Smears grow as Cardinal questioned

Summary

There is one place in Belgium where Cardinal Godfried Danneels can still feel appreciated: inside the Sint-Salvator Cathedral in Bruges, where last Saturday the Cardinal, formerly the primate of the Catholic Church in Belgium, was given a standing ovation by a congregation come to witness the installation of Jozef De Kesel as the new bishop of Bruges.

© Belga
 
© Belga

Conspiracy theorists gear up

There is one place in Belgium where Cardinal Godfried Danneels can still feel appreciated: inside the Sint-Salvator Cathedral in Bruges, where last Saturday the Cardinal, formerly the primate of the Catholic Church in Belgium, was given a standing ovation by a congregation come to witness the installation of Jozef De Kesel as the new bishop of Bruges.

De Kesel replaces the disgraced Roger Vangheluwe, who resigned after admitting he had sexually abused a family member over a period of years. That blow is still felt among the faithful in Bruges, but their shock has since spread to the rest of the Catholic congregation in Belgium, thanks to growing concern that the Cardinal himself may have knowingly covered up cases of sex abuse by clergy.

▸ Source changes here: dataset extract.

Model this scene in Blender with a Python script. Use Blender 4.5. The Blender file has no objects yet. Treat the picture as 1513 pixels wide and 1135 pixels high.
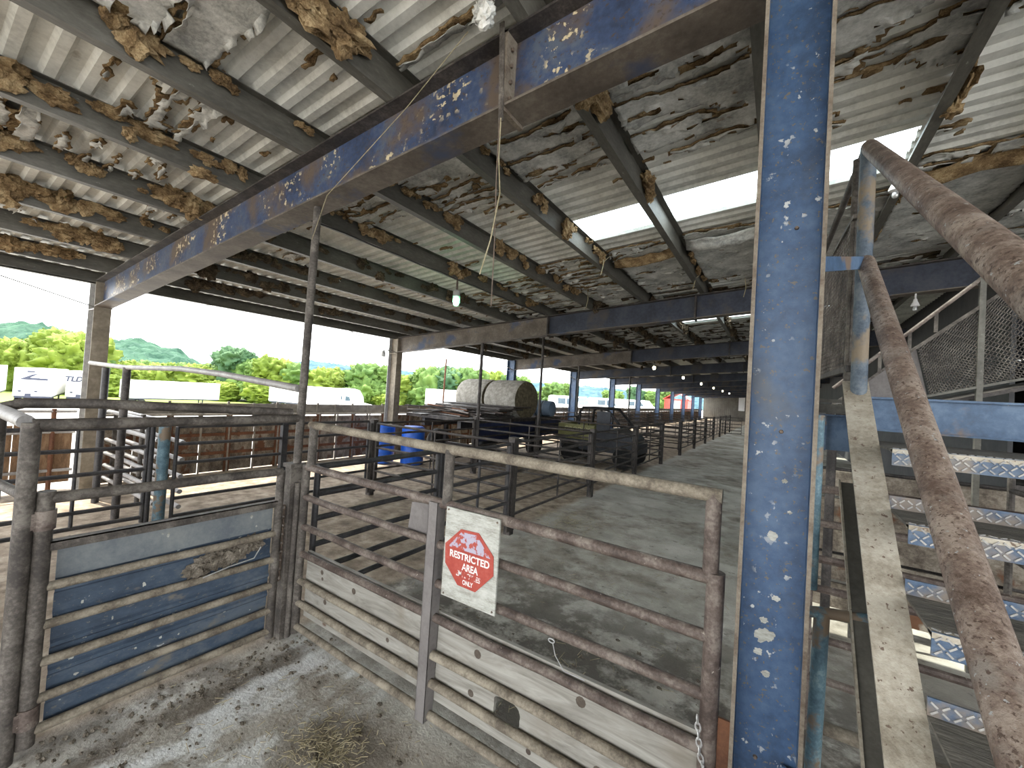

Last week Cardinal Danneels, by prior arrangement, was brought to the prosecutor’s office in Brussels for questioning on what he knew about cases of abuse and when he knew it.

A commission set up by the Church to look into abuse allegations amassed, before it was closed down, a pile of some 450 dossiers of abuse complaints. In many cases, victims alleged the Cardinal had been informed at the time or later. Danneels claims he never engaged in any sort of cover-up.

The purpose of last week’s questioning was to find a way through that apparent muddle. The Cardinal was questioned for ten hours in all. He was not accompanied by a lawyer, although he had initially asked if he might need one. He was being questioned, officially, as a witness, and not as a suspect in any sense. Nevertheless the length of the interrogation led to a feeling something more was going on, as did the fact that at one point he was placed in confrontation with child psychiatrist Peter Adriaenssens, who chaired the ill-fated commission, and who had personally taken testimony from abuse victims who claimed the Cardinal knew what was going on.

Anyone who was in Belgium in the years 1996-1998 will agree with justice minister Stefaan Declerck that “We are living through a period of catharsis just like the summer of Dutroux,” referring to the the hysteria surrounding the case of child rapist and killer Marc Dutroux and the events that followed Danneels’ questioning. First it was revealed that police had found a pornographic image of a child on the Cardinal’s computer. Then it was claimed he was also in possession of autopsy photos of two of Dutroux’s victims.

The two claims were intended to be damning evidence of collusion with abusers or worse. Neither turned out to hold any water. The “pornographic” image, in the first place, was in fact part of a series of photos entered by artist Laura Baudoux in the Canvascollectie art competition organised by the Flemish public broadcaster, and most likely came onto Danneels’ computer without his knowledge, simply as a result of his visiting their website.

The autopsy photos, meanwhile, were either sent to the archbishopric in Mechelen by the Vatican, which had received them from a now-defunct English magazine; or they had been sent (as the Church itself claimed) by one of a trio of eccentric conspiracy theorists who hover at the edges of the justice system and believe, for example, that Dutroux’s victims in fact died in the making of a snuff movie, at a shoot attended by 12 senior figures in the Belgian establishment.

How the Church (the images were not on Danneels’ own computer) came into possession of the files is of small importance, odd as it may sound, given that at the height of the Dutroux affair, the DVDs containing the case files were being widely circulated, even before the trial, among journalists, members of the white committees, and other interested parties. As the lawyer who defended Dutroux at his trial pointed out last week, it would be easier to draw up a list of people who did not at some time have possession of all or part of the Dutroux dossier – up to and including autopsy photos.

As the conspiracy hype grows, however, there was one new development which might be of concern: the prosecutor- general of Brussels, Marc de le Court, has asked the relevant judicial authorities to look into the investigation of magistrate Wim De Troy, which led to the search of the Mechelen archbishop’s palace and offices, and the seizure of two trucks worth of documents, computers and other possible evidence.

The a request is perfectly legal, if unusual at such an early stage in the proceedings and in the absence of any obvious signs of impropriety. But legal or not, it has aroused suspicion that one faction within the judicial system more sympathetic to the Church may be in conflict with another more secular-minded faction. There’s nothing concrete on which to base that belief, but this is Belgium, and as we’ve seen before, in Belgium, even a lack of evidence can be taken as proof of something.